October 4, 2017 at 12:10 pm

Exporting arms to countries like Saudi Arabia contributes to increased rates of poverty and civilian casualties, Save the Children warns in a new report.

“The UK should not undermine its humanitarian response… by exporting arms which contribute to increased rates of poverty and more civilian casualties,” the report warned.

Save the Children advocated for the Department of International Development (DFID) to have a more powerful role in the Exports Controls Joint Unit (ECJU) which makes crucial export decisions.  The report stressed that the UK government should seek to make new regulations to “ensure humanitarian considerations are given either primary or far greater weight in decisions around granting of arms export licenses”.

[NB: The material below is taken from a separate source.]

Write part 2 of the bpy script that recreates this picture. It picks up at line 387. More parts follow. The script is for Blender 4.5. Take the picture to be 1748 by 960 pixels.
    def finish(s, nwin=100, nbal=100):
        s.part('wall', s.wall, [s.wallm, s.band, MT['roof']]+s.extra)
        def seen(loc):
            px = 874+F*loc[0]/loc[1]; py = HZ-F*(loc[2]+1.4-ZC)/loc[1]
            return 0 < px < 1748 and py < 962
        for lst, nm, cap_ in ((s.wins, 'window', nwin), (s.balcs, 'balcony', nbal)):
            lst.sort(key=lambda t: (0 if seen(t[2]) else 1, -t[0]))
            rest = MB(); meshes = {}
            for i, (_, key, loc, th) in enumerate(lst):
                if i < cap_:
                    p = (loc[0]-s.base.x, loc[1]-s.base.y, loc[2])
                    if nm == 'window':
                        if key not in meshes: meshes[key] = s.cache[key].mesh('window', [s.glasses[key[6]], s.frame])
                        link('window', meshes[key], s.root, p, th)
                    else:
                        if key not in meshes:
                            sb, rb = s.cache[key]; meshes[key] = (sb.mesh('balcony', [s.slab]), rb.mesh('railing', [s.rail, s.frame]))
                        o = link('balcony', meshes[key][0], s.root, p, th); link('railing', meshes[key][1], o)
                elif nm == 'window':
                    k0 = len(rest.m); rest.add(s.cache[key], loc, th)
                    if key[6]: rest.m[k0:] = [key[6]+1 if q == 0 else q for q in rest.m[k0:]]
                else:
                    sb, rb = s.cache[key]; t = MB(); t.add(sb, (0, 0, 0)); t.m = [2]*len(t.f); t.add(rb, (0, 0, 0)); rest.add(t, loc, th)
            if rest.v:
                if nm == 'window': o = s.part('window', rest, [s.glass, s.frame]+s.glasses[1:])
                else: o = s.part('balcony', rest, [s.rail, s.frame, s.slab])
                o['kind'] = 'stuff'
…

Saudi Arabia’s bombing campaign in Yemen has attracted human rights organisations to call out potential war crimes. The Campaign Against Arms Trade (CAAT), a UK-based organisation, launched a judicial review against Britain’s decision to continue arms exports to Saudi Arabia in July, in consideration of the rising civilian casualty rate in Yemen. However, the British High Court ruled that it was lawful to export weapons to Saudi Arabia.

Read: WHO: 700,000 cases of cholera in Yemen

Saudi Arabia entered the Yemen civil war in March 2015, upon the request of the internationally recognised President Abd Rabbuh Mansur Hadi, to push back military advances from the Iranian-backed Houthi group.

Some 200 children have been killed in Yemen since the start of 2017, and 10 million people are estimated to be in need of urgent need of humanitarian aid.

Since 2014, the UK government has licensed more than £3 billion of arms to Saudi Arabia.